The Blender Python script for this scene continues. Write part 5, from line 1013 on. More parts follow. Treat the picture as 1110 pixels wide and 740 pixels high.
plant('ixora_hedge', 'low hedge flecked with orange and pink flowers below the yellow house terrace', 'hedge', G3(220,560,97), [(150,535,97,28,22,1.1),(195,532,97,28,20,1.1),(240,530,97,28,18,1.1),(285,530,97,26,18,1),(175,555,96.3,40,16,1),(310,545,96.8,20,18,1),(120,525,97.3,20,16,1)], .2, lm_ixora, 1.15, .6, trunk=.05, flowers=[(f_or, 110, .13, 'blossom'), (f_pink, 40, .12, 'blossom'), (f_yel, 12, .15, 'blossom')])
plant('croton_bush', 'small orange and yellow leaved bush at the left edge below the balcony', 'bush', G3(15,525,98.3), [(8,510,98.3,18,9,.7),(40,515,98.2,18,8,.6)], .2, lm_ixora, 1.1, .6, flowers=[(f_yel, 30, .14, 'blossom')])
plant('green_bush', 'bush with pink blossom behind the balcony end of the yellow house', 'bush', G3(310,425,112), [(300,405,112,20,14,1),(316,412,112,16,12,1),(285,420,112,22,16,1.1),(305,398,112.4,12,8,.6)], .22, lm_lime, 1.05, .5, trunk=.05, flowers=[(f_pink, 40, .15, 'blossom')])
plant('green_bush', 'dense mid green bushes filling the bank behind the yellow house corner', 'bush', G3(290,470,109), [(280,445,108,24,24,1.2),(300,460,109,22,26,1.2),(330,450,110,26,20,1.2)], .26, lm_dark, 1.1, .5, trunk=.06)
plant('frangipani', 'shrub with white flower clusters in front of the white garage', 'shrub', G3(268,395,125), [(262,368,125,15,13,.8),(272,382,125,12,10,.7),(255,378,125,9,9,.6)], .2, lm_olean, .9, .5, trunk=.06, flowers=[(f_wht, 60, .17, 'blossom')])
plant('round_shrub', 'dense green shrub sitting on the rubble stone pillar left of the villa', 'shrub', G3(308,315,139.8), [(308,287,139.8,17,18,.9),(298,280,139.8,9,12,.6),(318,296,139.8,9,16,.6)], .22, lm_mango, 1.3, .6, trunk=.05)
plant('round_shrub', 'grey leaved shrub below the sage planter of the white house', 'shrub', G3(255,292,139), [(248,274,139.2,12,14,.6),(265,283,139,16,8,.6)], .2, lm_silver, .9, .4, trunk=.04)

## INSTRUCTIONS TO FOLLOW
Repeat the data precisely, line by line.

## COMPLETE ANSWER
The Blender Python script for this scene continues. Write part 5, from line 1013 on. More parts follow. Treat the picture as 1110 pixels wide and 740 pixels high.
plant('ixora_hedge', 'low hedge flecked with orange and pink flowers below the yellow house terrace', 'hedge', G3(220,560,97), [(150,535,97,28,22,1.1),(195,532,97,28,20,1.1),(240,530,97,28,18,1.1),(285,530,97,26,18,1),(175,555,96.3,40,16,1),(310,545,96.8,20,18,1),(120,525,97.3,20,16,1)], .2, lm_ixora, 1.15, .6, trunk=.05, flowers=[(f_or, 110, .13, 'blossom'), (f_pink, 40, .12, 'blossom'), (f_yel, 12, .15, 'blossom')])
plant('croton_bush', 'small orange and yellow leaved bush at the left edge below the balcony', 'bush', G3(15,525,98.3), [(8,510,98.3,18,9,.7),(40,515,98.2,18,8,.6)], .2, lm_ixora, 1.1, .6, flowers=[(f_yel, 30, .14, 'blossom')])
plant('green_bush', 'bush with pink blossom behind the balcony end of the yellow house', 'bush', G3(310,425,112), [(300,405,112,20,14,1),(316,412,112,16,12,1),(285,420,112,22,16,1.1),(305,398,112.4,12,8,.6)], .22, lm_lime, 1.05, .5, trunk=.05, flowers=[(f_pink, 40, .15, 'blossom')])
plant('green_bush', 'dense mid green bushes filling the bank behind the yellow house corner', 'bush', G3(290,470,109), [(280,445,108,24,24,1.2),(300,460,109,22,26,1.2),(330,450,110,26,20,1.2)], .26, lm_dark, 1.1, .5, trunk=.06)
plant('frangipani', 'shrub with white flower clusters in front of the white garage', 'shrub', G3(268,395,125), [(262,368,125,15,13,.8),(272,382,125,12,10,.7),(255,378,125,9,9,.6)], .2, lm_olean, .9, .5, trunk=.06, flowers=[(f_wht, 60, .17, 'blossom')])
plant('round_shrub', 'dense green shrub sitting on the rubble stone pillar left of the villa', 'shrub', G3(308,315,139.8), [(308,287,139.8,17,18,.9),(298,280,139.8,9,12,.6),(318,296,139.8,9,16,.6)], .22, lm_mango, 1.3, .6, trunk=.05)
plant('round_shrub', 'grey leaved shrub below the sage planter of the white house', 'shrub', G3(255,292,139), [(248,274,139.2,12,14,.6),(265,283,139,16,8,.6)], .2, lm_silver, .9, .4, trunk=.04)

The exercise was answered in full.